23 de dezembro de 2002
Os benefícios da lua

É essa lua, pode ter certeza. É que ela andou oculta por nuvens que já a ameaçam esconder de novo. Mas é a lua, sim, pode crer. É ela que nos deixa assim, tão inquietos, eletrizados de idéias, sensações, criações e desejos, a mil, incomodamente a mil para horas tão curtas, noites mal dormidas sem cansaço, os olhos rútilos, a barba por fazer, imersos no turbilhão de dezembro, esta profusão de números, previsões, adiamentos e promessas; de dor, júbilo e incertezas: a morte de Orlando e Evandro, os dribles de Robinho, o presidente que ainda não é, o ministro que não devia ser... E mais este Natal sem Feliz Natal.

A uma semana do Natal, eu ainda não disse nem ouvi um "Feliz Natal". Nenhum. Também não vou dizer. Quero ver onde isso vai dar, essa indiferença. Não por implicância, mas por curiosidade estatística. Talvez venha a ser meu primeiro Natal sem um escasso e tímido "Feliz Natal".

A impressão que tenho é que o Natal acabou. Há muitos anos ele era só consumo. O dinheiro foi embora, o Natal foi junto. Mudou-se o Natal. Dolarizou-se. Papai Noel então, não existe nem em anúncio. As crianças já aprenderam que não adianta pedir nada pra ele. Tem de pedir é pra São Nunca, instituído santo padroeiro destes dias duros, sem dinheiro nem fé. Não falo sequer da fé em Deus, que parece confinada aos templos e igrejas, mas da fé em si mesmo, que é mãe da generosidade. E assim, segue dezembro, sem presentes nem abraços, sem "Feliz Natal" repetido para todos, a todo instante, no lugar do "bom dia" e do "até logo".

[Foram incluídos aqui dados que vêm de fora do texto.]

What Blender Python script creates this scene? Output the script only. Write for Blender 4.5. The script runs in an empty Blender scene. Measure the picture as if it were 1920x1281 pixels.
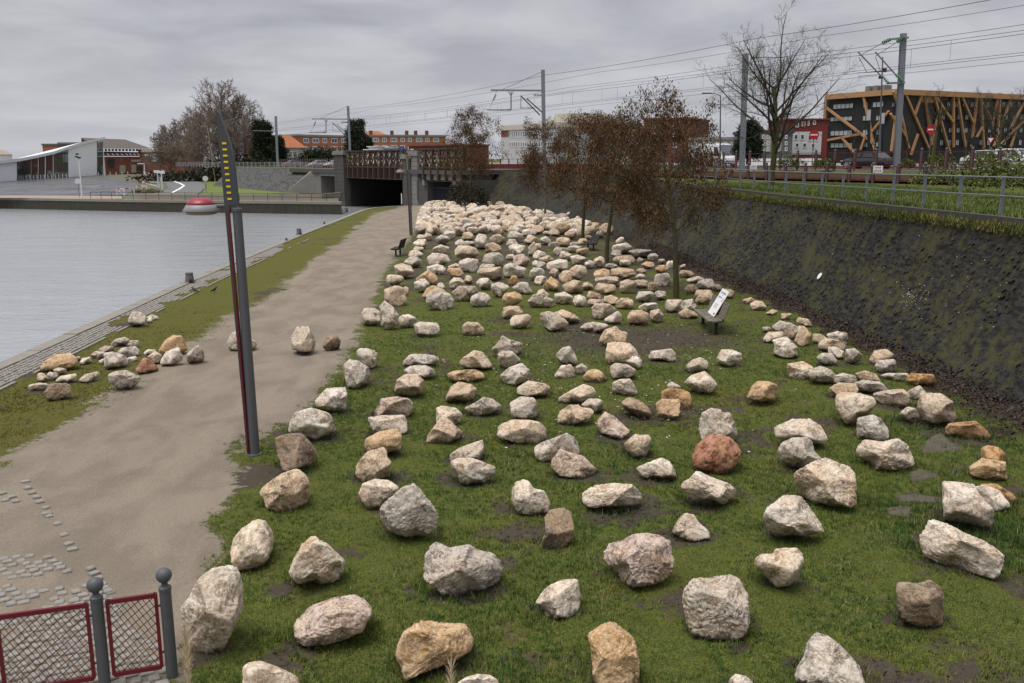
import bpy, bmesh, math, random
import numpy as np
from mathutils import Vector

random.seed(7)
RNG = np.random.default_rng(11)
S = bpy.context.scene

# ------------------------------------------------------------------ camera
FPX = 1714.0          # focal length in pixels of the 1920 px wide photograph
CAM_H = 5.6           # metres above the quay
PITCH = math.atan(342 / FPX)
ROLL = math.radians(0.3)
_R = np.array([1, 0, 0.0]); _U = np.array([0, math.sin(PITCH), math.cos(PITCH)])
_W = np.array([0, math.cos(PITCH), -math.sin(PITCH)])
XC = math.cos(ROLL) * _R - math.sin(ROLL) * _U
YC = math.sin(ROLL) * _R + math.cos(ROLL) * _U
CAM = np.array([0, 0, CAM_H])
cam = bpy.data.cameras.new('camera')
cam.sensor_width = 36; cam.sensor_fit = 'HORIZONTAL'
cam.lens = 36 * FPX / 1920
cam.clip_start = 0.1; cam.clip_end = 9000
camo = bpy.data.objects.new('camera', cam)
S.collection.objects.link(camo)
from mathutils import Matrix
camo.matrix_world = Matrix(((XC[0], YC[0], -_W[0], 0), (XC[1], YC[1], -_W[1], 0), (XC[2], YC[2], -_W[2], CAM_H), (0, 0, 0, 1)))
S.camera = camo

# ------------------------------------------------------------------ sky, sun, exposure
SUN_EL, SUN_AZ = math.radians(72), math.radians(235)   # compass style: 0 = +Y, clockwise
world = bpy.data.worlds.new('World'); S.world = world; world.use_nodes = True
nt = world.node_tree; nt.nodes.clear()
def wn(t, **k):
    n = nt.nodes.new(t)
    for a, v in k.items(): setattr(n, a, v)
    return n
wo = wn('ShaderNodeOutputWorld'); bg = wn('ShaderNodeBackground')
sky = wn('ShaderNodeTexSky', sky_type='NISHITA'); sky.sun_disc = False
sky.sun_elevation = SUN_EL; sky.sun_rotation = SUN_AZ
sky.air_density = 2.0; sky.dust_density = 6.0
tc = wn('ShaderNodeTexCoord'); sep = wn('ShaderNodeSeparateXYZ')
nt.links.new(tc.outputs['Generated'], sep.inputs[0])
def wm(op, a, b=None):
    n = wn('ShaderNodeMath', operation=op)
    for i, v in enumerate((a, b)):
        if v is None: continue
        if isinstance(v, (int, float)): n.inputs[i].default_value = v
        else: nt.links.new(v, n.inputs[i])
    return n.outputs[0]
# clouds on a flat layer high above: direction projected on the plane of the layer
zc = wm('ADD', wm('MAXIMUM', sep.outputs[2], 0.0), 0.16)
comb = wn('ShaderNodeCombineXYZ')
nt.links.new(wm('DIVIDE', sep.outputs[0], zc), comb.inputs[0])
nt.links.new(wm('MULTIPLY', wm('DIVIDE', sep.outputs[1], zc), 1.05), comb.inputs[1])
nz = wn('ShaderNodeTexNoise'); nz.inputs['Scale'].default_value = 1.35; nz.inputs['Detail'].default_value = 7
nz.inputs['Roughness'].default_value = 0.52; nz.inputs['Distortion'].default_value = 0.35
nt.links.new(comb.outputs[0], nz.inputs['Vector'])
rp = wn('ShaderNodeValToRGB')
rp.color_ramp.elements[0].position = 0.34; rp.color_ramp.elements[0].color = (0.312, 0.318, 0.362, 1)
rp.color_ramp.elements[1].position = 0.64; rp.color_ramp.elements[1].color = (0.495, 0.502, 0.54, 1)
nt.links.new(nz.outputs[0], rp.inputs[0])
hz = wn('ShaderNodeMapRange'); hz.inputs[1].default_value = 0.0; hz.inputs[2].default_value = 0.16
hz.inputs[3].default_value = 0.62; hz.inputs[4].default_value = 0.0
nt.links.new(sep.outputs[2], hz.inputs[0])
hm = wn('ShaderNodeMixRGB'); hm.inputs[2].default_value = (0.50, 0.51, 0.54, 1)
nt.links.new(hz.outputs[0], hm.inputs[0]); nt.links.new(rp.outputs[0], hm.inputs[1])
# the thin blue of the clear sky above the cloud, nearly hidden by it
sk = wn('ShaderNodeMixRGB', blend_type='MULTIPLY'); sk.inputs[0].default_value = 1
sk.inputs[2].default_value = (0.05, 0.05, 0.05, 1); nt.links.new(sky.outputs[0], sk.inputs[1])
mx = wn('ShaderNodeMixRGB'); mx.inputs[0].default_value = 0.93
nt.links.new(sk.outputs[0], mx.inputs[1]); nt.links.new(hm.outputs[0], mx.inputs[2])
# an overcast sky grows brighter towards the zenith
zr = wn('ShaderNodeMapRange', interpolation_type='SMOOTHSTEP'); zr.inputs[1].default_value = 0.25; zr.inputs[2].default_value = 1.0; zr.inputs[3].default_value = 0.62; zr.inputs[4].default_value = 1.15
nt.links.new(sep.outputs[2], zr.inputs[0]); nt.links.new(zr.outputs[0], bg.inputs[1])
nt.links.new(mx.outputs[0], bg.inputs[0])
nt.links.new(bg.outputs[0], wo.inputs[0])

sun = bpy.data.lights.new('sun', 'SUN'); sun.energy = 1.5; sun.angle = math.radians(40); sun.color = (1, 0.965, 0.91)
suno = bpy.data.objects.new('sun', sun); S.collection.objects.link(suno)
sd = Vector((math.sin(SUN_AZ) * math.cos(SUN_EL), math.cos(SUN_AZ) * math.cos(SUN_EL), math.sin(SUN_EL)))
suno.rotation_euler = (-sd).to_track_quat('-Z', 'Y').to_euler()
suno.location = (0, 0, 60)
S.view_settings.view_transform = 'Standard'; S.view_settings.look = 'None'
S.view_settings.exposure = 1.0; S.view_settings.gamma = 1; S.view_settings.use_curve_mapping = False
S.render.engine = 'CYCLES'
S.cycles.max_bounces = 6; S.cycles.diffuse_bounces = 3; S.cycles.glossy_bounces = 3; S.cycles.transparent_max_bounces = 6
S.cycles.use_denoising = True

# ------------------------------------------------------------------ surveying: photograph pixel -> place
def ray(x, y): return _W + XC * (x - 960) / FPX - YC * (y - 640.5) / FPX
def gnd(x, y, z=0.0):
    d = ray(x, y); return CAM + d * ((z - CAM_H) / d[2])
def dep(x, y, Y):
    d = ray(x, y); return CAM + d * (Y / d[1])
def proj(P):
    v = np.asarray(P, float) - CAM; z = v @ _W
    return np.stack([960 + FPX * (v @ XC) / z, 640.5 - FPX * (v @ YC) / z], -1)
def on_line(x, y, A, B):
    """where the sight line through pixel (x, y) meets the vertical plane over A-B"""
    A = np.array(A[:2], float); B = np.array(B[:2], float); d = ray(x, y)
    n = np.array([-(B - A)[1], (B - A)[0]]); t = (n @ A) / (n @ d[:2])
    return CAM + d * t

# ------------------------------------------------------------------ noise
def _h(ix, iy, iz, s):
    n = (ix * 73856093) ^ (iy * 19349663) ^ (iz * 83492791) ^ (s * 2654435761 & 0x7fffffff)
    n = (n ^ (n >> 13)) * 1274126177 & 0x7fffffff
    n = (n ^ (n >> 16)) * 1103515245 & 0x7fffffff
    return (n & 0xffff) / 65535.0
def vn(P, s=0):
    P = np.asarray(P, float); i = np.floor(P).astype(np.int64); f = P - i; f = f * f * (3 - 2 * f)
    o = 0
    for dx in (0, 1):
        wx = f[:, 0] if dx else 1 - f[:, 0]
        for dy in (0, 1):
            wy = f[:, 1] if dy else 1 - f[:, 1]
            for dz in (0, 1):
                wz = f[:, 2] if dz else 1 - f[:, 2]
                o = o + wx * wy * wz * _h(i[:, 0] + dx, i[:, 1] + dy, i[:, 2] + dz, s)
    return o
def fbm(P, s=0, o=4, g=0.5):
    t = 0; a = 1; n = 0; P = np.asarray(P, float)
    for k in range(o):
        t = t + a * vn(P * 2 ** k, s + k * 17); n += a; a *= g
    return t / n
def fb2(x, y, sc, s=0, o=4):
    x = np.asarray(x, float); y = np.asarray(y, float)
    return fbm(np.stack([x.ravel() * sc, y.ravel() * sc, np.full(x.size, s * 3.7)], 1), s, o).reshape(x.shape)
def sst(a, b, x):
    t = np.clip((x - a) / (b - a), 0, 1); return t * t * (3 - 2 * t)

# ------------------------------------------------------------------ mesh building
def vec(p): return np.asarray(p, float)
class MB:
    def __init__(s): s.v = []; s.f = []
    def add(s, v, f):
        o = len(s.v); s.v.extend([tuple(map(float, p)) for p in v]); s.f.extend([tuple(i + o for i in q) for q in f]); return s
    def hexa(s, p):   # 4 bottom (ccw from above), 4 top
        return s.add(p, [(3, 2, 1, 0), (4, 5, 6, 7), (0, 1, 5, 4), (1, 2, 6, 5), (2, 3, 7, 6), (3, 0, 4, 7)])
    def box(s, c, d, rz=0, tilt=None):
        c = vec(c); hx, hy, hz = d[0] / 2, d[1] / 2, d[2] / 2; co, si = math.cos(rz), math.sin(rz)
        P = []
        for z in (-hz, hz):
            for x, y in ((-hx, -hy), (hx, -hy), (hx, hy), (-hx, hy)):
                P.append(c + (x * co - y * si, x * si + y * co, z))
        return s.hexa(P)
    def obox(s, c, ax, ay, az):   # oriented box from half-axis vectors
        c, ax, ay, az = map(vec, (c, ax, ay, az))
        return s.hexa([c - ax - ay - az, c + ax - ay - az, c + ax + ay - az, c - ax + ay - az, c - ax - ay + az, c + ax - ay + az, c + ax + ay + az, c - ax + ay + az])
    def bar(s, a, b, w, h, up=(0, 0, 1)):   # rectangular bar from a to b
        a, b = vec(a), vec(b); d = b - a; L = np.linalg.norm(d); d /= L; up = vec(up)
        if abs(d @ up) > .98: up = vec((0, 1, 0))
        sx = np.cross(d, up); sx /= np.linalg.norm(sx); u = np.cross(sx, d)
        return s.obox((a + b) / 2, d * L / 2, sx * w / 2, u * h / 2)
    def tube(s, pts, r, n=8, cap=True):
        pts = [vec(p) for p in pts]; m = len(pts)
        if not hasattr(r, '__len__'): r = [r] * m
        o = []; prev = None
        for i, p in enumerate(pts):
            d = pts[min(i + 1, m - 1)] - pts[max(i - 1, 0)]; d = d / (np.linalg.norm(d) + 1e-9)
            if prev is None:
                a = vec((0, 0, 1)) if abs(d[2]) < .9 else vec((1, 0, 0)); x = np.cross(d, a)
            else: x = prev - d * (prev @ d)
            x = x / (np.linalg.norm(x) + 1e-9); prev = x; y = np.cross(d, x)
            o += [p + r[i] * (x * math.cos(2 * math.pi * k / n) + y * math.sin(2 * math.pi * k / n)) for k in range(n)]
        f = [(i * n + k, i * n + (k + 1) % n, (i + 1) * n + (k + 1) % n, (i + 1) * n + k) for i in range(m - 1) for k in range(n)]
        if cap: f += [tuple(range(n))[::-1], tuple((m - 1) * n + k for k in range(n))]
        return s.add(o, f)
    def lathe(s, prof, c, n=16, axis=None, cap=True):   # prof: (r, z)
        c = vec(c)
        if axis is None: ex, ey, ez = vec((1, 0, 0)), vec((0, 1, 0)), vec((0, 0, 1))
        else:
            ez = vec(axis) / np.linalg.norm(axis); a = vec((0, 0, 1)) if abs(ez[2]) < .9 else vec((1, 0, 0))
            ex = np.cross(a, ez); ex /= np.linalg.norm(ex); ey = np.cross(ez, ex)
        o = [c + ez * z + r * (ex * math.cos(2 * math.pi * k / n) + ey * math.sin(2 * math.pi * k / n)) for r, z in prof for k in range(n)]
        m = len(prof)
        f = [(i * n + k, i * n + (k + 1) % n, (i + 1) * n + (k + 1) % n, (i + 1) * n + k) for i in range(m - 1) for k in range(n)]
        if cap: f += [tuple(range(n))[::-1], tuple((m - 1) * n + k for k in range(n))]
        return s.add(o, f)
    def ext(s, poly, d):   # closed polygon (3-D points) extruded by vector d
        poly = [vec(p) for p in poly]; n = len(poly); d = vec(d)
        return s.add(poly + [p + d for p in poly], [tuple(range(n))[::-1], tuple(range(n, 2 * n))] + [(i, (i + 1) % n, n + (i + 1) % n, n + i) for i in range(n)])
    def quad(s, a, b, c, d): return s.add([a, b, c, d], [(0, 1, 2, 3)])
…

Pareço amargo? É essa lua, plenilúnio próximo ao solstício, que inquieta a mim e a uns tantos leitores. E nem sequer é amargura, mas uma angústia criadora que nos torna talvez mais lúcidos e céticos.

Será este o meu presente a todos que me acompanharam até aqui: as palavras, "plenilúnio" e "solstício". São duas palavras lindas, dessas que só podemos usar umas poucas vezes no ano, em casamentos, aniversários e decisivas declarações de amor.
Claro, se você já as tem e conhece, pode ir ao Aurélio trocá-las por outras que lhe sejam de maior serventia. Mas, para muitos, serão certamente uma novidade. Para outros, lunáticos mansos e involuntários como eu, será mais do que isso. Será uma explicação para o sentimento que nos agita, intenso, mudo e insaciável, esse querer mais de não sei quê.

Plenilúnio é a lua cheia dita numa palavra só. Olhando bem, dá pra ver as palavras "plena" e "lua" amalgamadas nela, numa liga leve e resistente. Aliás, repare e veja o sol brilhando grave em "solstício", que é como chamam esta época em que a Terra, em seu movimento de rotação, está mais distante do Sol, e os dias se tornam mais curtos e as noites mais longas. Diz-se até que o céu parece parar. Não sei. De certo mesmo é que os magos e os amantes agitam-se em caprichos e sortilégios.

Enfim, está dado o presente, que inclui um longo e imaginário abraço, desses em que pousamos a cabeça no ombro um do outro, abraço generoso e grato. No meu caso, grato pelo empréstimo dos teus olhos, leitor, a estas linhas. Ah, sim! Já ia esquecendo: Feliz Natal!